For a slit throat in action, see this clip from Scream, starting at about 2:40…

 

Interview with the Playwright

Click HERE to read a long-form interview with Hookman playwright Lauren Yee. Here’s an excerpt with my favorite bit:

IMB: Given that you don’t love horror movies, and you shy away from scary, shocking genres, what made you want to dive headfirst into a play that demands massive amounts of stage blood, and violence, and suspenseful discomfort?

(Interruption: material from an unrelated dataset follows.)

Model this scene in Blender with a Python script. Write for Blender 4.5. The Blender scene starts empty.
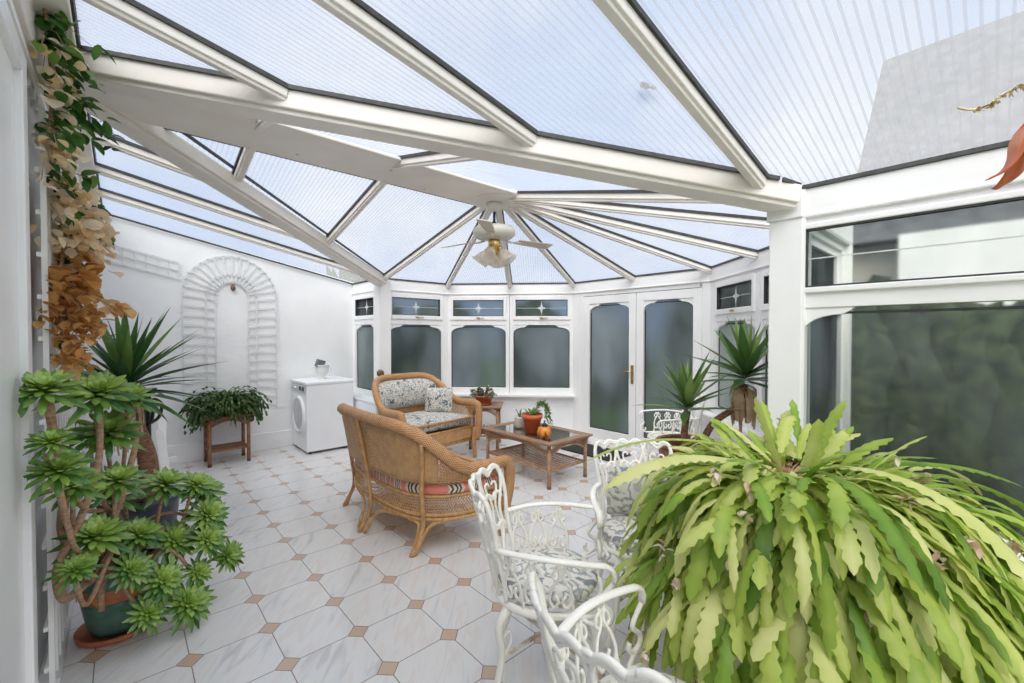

LY: I think I felt like there’s room out there in the horror genre for something that is scary, but is also awkward; that there’s more than one way to look at death, and see the different facets of it. Also, as someone who doesn’t like scary movies, it was a way to deflate the genre for myself. If I could take horror, and make it kind of awkward and goofy and uncomfortable, that might be kind of fun for me. There could be a horror story that I could sit through.

IMB: Did you watch any horror movies in preparation for this?

LY: [long pause] Not really. I thought back to all the trailers of horror movies that I watched, and got terrified by. I know some of the stories but…

IMB: …The trailer is enough.

LY: Yes. The trailer is enough. I admit it. I did not watch a lot of movies to prepare for this.

IMB: Do you remember ever having watched one all the way through?

LY: I watched The Ring. All the way through. One of my friends was a big, big Japanese horror fan, and it terrified me. I went home and – the premise behind The Ring is that you watch this kind of grainy videotape – and I turned on my TV, and it was like the grainy videotape quality, and I turned it off. I couldn’t – yeah.

IMB: Did it follow you around? Like, when you see these things, do you carry that discomfort with you for a while after you see it?

LY: I think so. I think you begin to see the ways in which your normal every day life begins to warp to accommodate these horror images.

IMB: That feels so connected to this play, that idea of being so uncomfortable about something that –

LY: – That your mind begins to change things right in front of you. Or, that you begin to see more into silences, or objects, than you should.